Before we get to that there are a few shorter pieces first though. Wingless (1973, sometimes referred to as Wingless on Avalon) is the first of a number of stories in this collection featuring the birdlike Ythrians, and a joint human/Ythri colony on Avalon. A descendant young descendant of Falkayn spends a lot of time in the company of a group of rather condescending Ythrian youths. They soon find out that being able to fly isn't a benefit in all situations. This story was a bit too moralizing for my taste. It doesn't help that the next one is a variation on this theme.

Rescue on Avalon (1973) is another story of Ythrian/human interaction on Avalon. A young human finds himself the only one close enough to assist a Ythrian in serious trouble after a big storm. He secretly holds a grudge against the Ythrians but rescues him anyway and learns there is strength in diversity. Same comment as the previous story really.

In the next story, The Starplunderer (1952), we meet the founder of the Terran Empire. The commonwealth has weakened to a point where human controlled space is being overrun by barely civilized alien races. During the second sack of earth John Henry Reeves is taken prisoner by the Gorzuni. On the ship carrying him away from earth he meets Manuel, a man with designs to take over the ship and he can use John's help to achieve this aim. Manuel has quite a megalomaniac streak. It makes him a very interesting character. Given the pivotal moment in Technic history it describes I am surprised it never made it into one of the earlier collections of Technic history material. I quite liked it.

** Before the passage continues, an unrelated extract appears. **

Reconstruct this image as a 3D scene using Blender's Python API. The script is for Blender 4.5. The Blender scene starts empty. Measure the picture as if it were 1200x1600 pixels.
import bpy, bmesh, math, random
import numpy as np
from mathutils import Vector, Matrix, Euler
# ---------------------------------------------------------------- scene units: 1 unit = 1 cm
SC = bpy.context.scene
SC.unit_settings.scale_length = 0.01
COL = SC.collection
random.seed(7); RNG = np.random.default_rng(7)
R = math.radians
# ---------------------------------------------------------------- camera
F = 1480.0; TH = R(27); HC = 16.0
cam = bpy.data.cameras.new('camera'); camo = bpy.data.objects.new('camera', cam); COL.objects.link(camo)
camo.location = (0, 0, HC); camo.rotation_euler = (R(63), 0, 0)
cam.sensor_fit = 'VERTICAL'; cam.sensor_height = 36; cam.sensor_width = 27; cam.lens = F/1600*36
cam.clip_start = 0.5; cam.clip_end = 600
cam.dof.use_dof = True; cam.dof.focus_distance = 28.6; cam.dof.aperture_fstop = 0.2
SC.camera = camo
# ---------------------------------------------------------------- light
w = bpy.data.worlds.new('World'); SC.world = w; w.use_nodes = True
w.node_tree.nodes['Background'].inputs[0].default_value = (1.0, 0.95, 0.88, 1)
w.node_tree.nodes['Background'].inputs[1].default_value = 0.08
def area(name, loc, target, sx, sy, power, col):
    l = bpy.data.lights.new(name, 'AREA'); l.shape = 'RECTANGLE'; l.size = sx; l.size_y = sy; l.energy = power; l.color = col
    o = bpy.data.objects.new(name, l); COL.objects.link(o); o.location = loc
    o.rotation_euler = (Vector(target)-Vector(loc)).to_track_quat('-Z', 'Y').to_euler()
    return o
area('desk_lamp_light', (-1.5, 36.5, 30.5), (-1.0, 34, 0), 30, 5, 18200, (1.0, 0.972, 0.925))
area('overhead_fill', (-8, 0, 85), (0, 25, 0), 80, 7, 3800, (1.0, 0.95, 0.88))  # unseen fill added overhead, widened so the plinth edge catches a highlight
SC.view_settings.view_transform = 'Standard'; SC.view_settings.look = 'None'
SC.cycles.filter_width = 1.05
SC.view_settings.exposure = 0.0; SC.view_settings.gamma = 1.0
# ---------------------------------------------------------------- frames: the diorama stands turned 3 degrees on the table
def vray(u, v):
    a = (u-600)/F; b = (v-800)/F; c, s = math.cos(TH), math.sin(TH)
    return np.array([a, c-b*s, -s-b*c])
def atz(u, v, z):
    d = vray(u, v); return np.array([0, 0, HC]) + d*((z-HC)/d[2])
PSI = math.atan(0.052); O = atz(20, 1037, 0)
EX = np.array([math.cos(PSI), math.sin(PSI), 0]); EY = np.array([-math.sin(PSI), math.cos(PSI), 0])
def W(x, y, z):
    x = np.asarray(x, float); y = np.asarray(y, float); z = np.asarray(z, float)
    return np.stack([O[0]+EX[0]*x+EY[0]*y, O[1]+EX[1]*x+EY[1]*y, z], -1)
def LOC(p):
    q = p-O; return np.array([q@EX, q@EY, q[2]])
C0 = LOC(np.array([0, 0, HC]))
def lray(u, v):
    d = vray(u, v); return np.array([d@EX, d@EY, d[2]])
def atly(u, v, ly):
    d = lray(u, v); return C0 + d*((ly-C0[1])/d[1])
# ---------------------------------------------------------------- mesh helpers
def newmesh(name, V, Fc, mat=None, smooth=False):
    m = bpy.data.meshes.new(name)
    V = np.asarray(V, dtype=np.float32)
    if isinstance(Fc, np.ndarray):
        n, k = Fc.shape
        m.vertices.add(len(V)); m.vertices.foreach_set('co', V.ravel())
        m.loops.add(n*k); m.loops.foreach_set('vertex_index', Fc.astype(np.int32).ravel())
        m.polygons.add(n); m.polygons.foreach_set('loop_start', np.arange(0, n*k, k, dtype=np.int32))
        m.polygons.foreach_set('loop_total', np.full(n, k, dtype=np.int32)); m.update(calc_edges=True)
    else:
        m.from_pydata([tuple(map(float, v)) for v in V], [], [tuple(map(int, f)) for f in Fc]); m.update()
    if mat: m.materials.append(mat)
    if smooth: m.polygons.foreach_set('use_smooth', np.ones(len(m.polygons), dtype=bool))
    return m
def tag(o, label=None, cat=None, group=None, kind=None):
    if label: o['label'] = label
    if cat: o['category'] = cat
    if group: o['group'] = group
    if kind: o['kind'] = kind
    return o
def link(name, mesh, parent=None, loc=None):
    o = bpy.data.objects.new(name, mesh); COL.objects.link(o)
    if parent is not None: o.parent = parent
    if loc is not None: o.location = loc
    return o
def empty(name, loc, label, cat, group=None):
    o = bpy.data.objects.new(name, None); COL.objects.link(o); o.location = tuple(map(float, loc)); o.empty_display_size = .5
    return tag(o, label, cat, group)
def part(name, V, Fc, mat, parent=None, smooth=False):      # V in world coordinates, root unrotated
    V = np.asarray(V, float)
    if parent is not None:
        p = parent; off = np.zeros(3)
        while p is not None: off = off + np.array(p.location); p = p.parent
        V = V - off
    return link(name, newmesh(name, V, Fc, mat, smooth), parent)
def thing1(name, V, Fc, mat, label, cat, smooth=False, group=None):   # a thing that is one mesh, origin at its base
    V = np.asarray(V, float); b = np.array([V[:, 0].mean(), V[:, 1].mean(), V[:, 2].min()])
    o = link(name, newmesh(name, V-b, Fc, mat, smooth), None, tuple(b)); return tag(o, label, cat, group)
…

In Sargasso of Lost Starships (1951) we see the empire several generations after Manuel founds it. It's still expanding rapidly. Basil Donovan, former nobleman from a recent addition to the empire is dragged away on a mission to explore a nearby nebula. The Terrans do not know what to expect but he has been there before. It is not a place he particularly wants to return to. This 1950s story is a bit pulpy, which I generally do not like. Anderson creates a very alien and somewhat scary atmosphere in Sargasso of Lost Starships that made me overcome my usual feelings of pulp SF. It's creepy but I liked it a lot.

The novel People of the Wind (1973), which got Anderson Nebula, Hugo and Locus award nominations, closes this volume. In this novel a large Terran fleet sets out to readjust the border with the Ythrian dominated Dominion. The Dominion does not seem to stand a chance against the might of the Terran Empire but especially on Avalon, people have decided to make conquest as expensive as possible. For such a short novel Anderson uses an awful lot of different points of view. On the one hand this gives us a very detailed idea of what is going on. On the other, I didn't quite grow attached to any of them. Anderson includes quite a bit of personal drama in his story. I think it could have had a bigger impact if he had focussed to story on a few less characters. It is nonetheless the best piece in this collection, not at all hard to see why it got all those award nominations.

The two stories I did not like where the shortest of the bunch, so overall I liked this volume quite a lot. Without the focus on van Rijn and Falkayn it is a bit more varied than the previous volume David Falkayn: Star Trader. The transition from the Commonwealth to the Empire is, despite the fact that these stories were written over a period of twenty-five years, a recognizable overarching theme in all if them. When you think about this, it certainly is an achievement to write such an impressive future history completely out of chronological order and end up with something that on most levels makes sense. The fourth volume, Young Flandry, is published this month. Despite me liking this book a lot, I still haven't decided whether I will buy a copy. The cover art is an atrocious for one thing. For another, Flandry is something of a James Bond in space. I am not entirely sure if that kind of story suits me. No regrets on purchasing Rise of the Terran Empire though, I just wish Baen had continued this series in hardcover instead of switching to paperback.

Book Details
Title: Rise of the Terran Empire
Author: Poul Anderson
Publisher: Baen
Pages: 480
Year: 2009
Language: English
Format: Paperback
ISBN: 978-1-4391-3275-3
First published: 2009


  1. I rather agree about the cover, but Anderson developed Dlandry quute a bit beyond the Bondish rogue uin the early stories. The stories are full of shades of grey as well as more top notch planetology. I have been meaning to pick up this collection, getting it rebound when I do!

  2. It is an interesting project by Baen isn't it? I've decided to read the rest as well and hope Anderson manages to develop Flandy beyond the Bond in space.

  3. Just a note that "The Star Plunderer" from this collection actually DID appear in a previous collection entitled The Long Night which was released in 1983. Check out the Wikipedia article on Poul Anderson for more details. I also verified it in my copy of The Long Night.

  4. Oops, you're right. I may have misread Davis' introduction.